When we look and interact with her, let us not see a woman, but a HUMAN BEING. Don’t look at her and respect her because she is your mother, grandmother, your wife, your barmaid, daughter, niece, your lover, the woman who sells you vegetables, and a whole host of women you have a direct relationship with. No! You respect ALL WOMEN simply because they are human beings and they deserve your respect.

If one of them was dressed in a manner you feel wasn’t respectable, or spoke to you out of tone, or drunk all your money and didn’t have sex with you or you feel was promoted because she slept with the boss, etc… Talk to her, not at her. Have a CONVERSATION WITH her, LISTEN (I mean really listen to her) to what she tells you. Do not impose your opinion on her. Try to convince her by force of reason, not through reason of force. Also, be open to agreeing to disagree. Besides she is entitled to live her choice and who knows, you just might be convinced to see things her way.

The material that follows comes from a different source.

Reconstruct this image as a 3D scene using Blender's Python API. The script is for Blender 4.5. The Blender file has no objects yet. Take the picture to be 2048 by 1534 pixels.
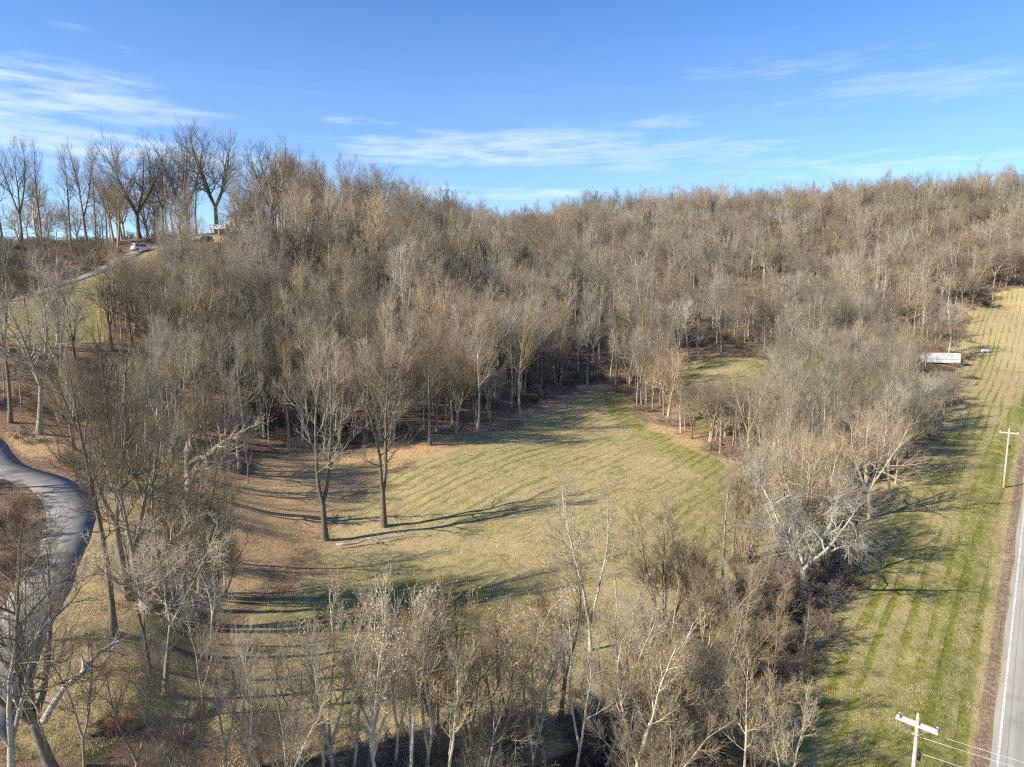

Will it be easy? Hell no! But in every instance, always take a pause, try and really, really, I mean really see things from the other person’s point of view. Does it make sense? Is one or a couple of incidences being used as an excuse to give a blanket conclusion for all similar situations? And when we men (dick guys), come up against instances where women are being disrespected by other dick-bearing individuals, we have a responsibility. We MUST speak out and let those men know that that is no way to treat a woman; they are human beings and hence are deserving of respect, regardless.

 “I am no bird; and no net ensnares me: I am a free human being with an independent will.”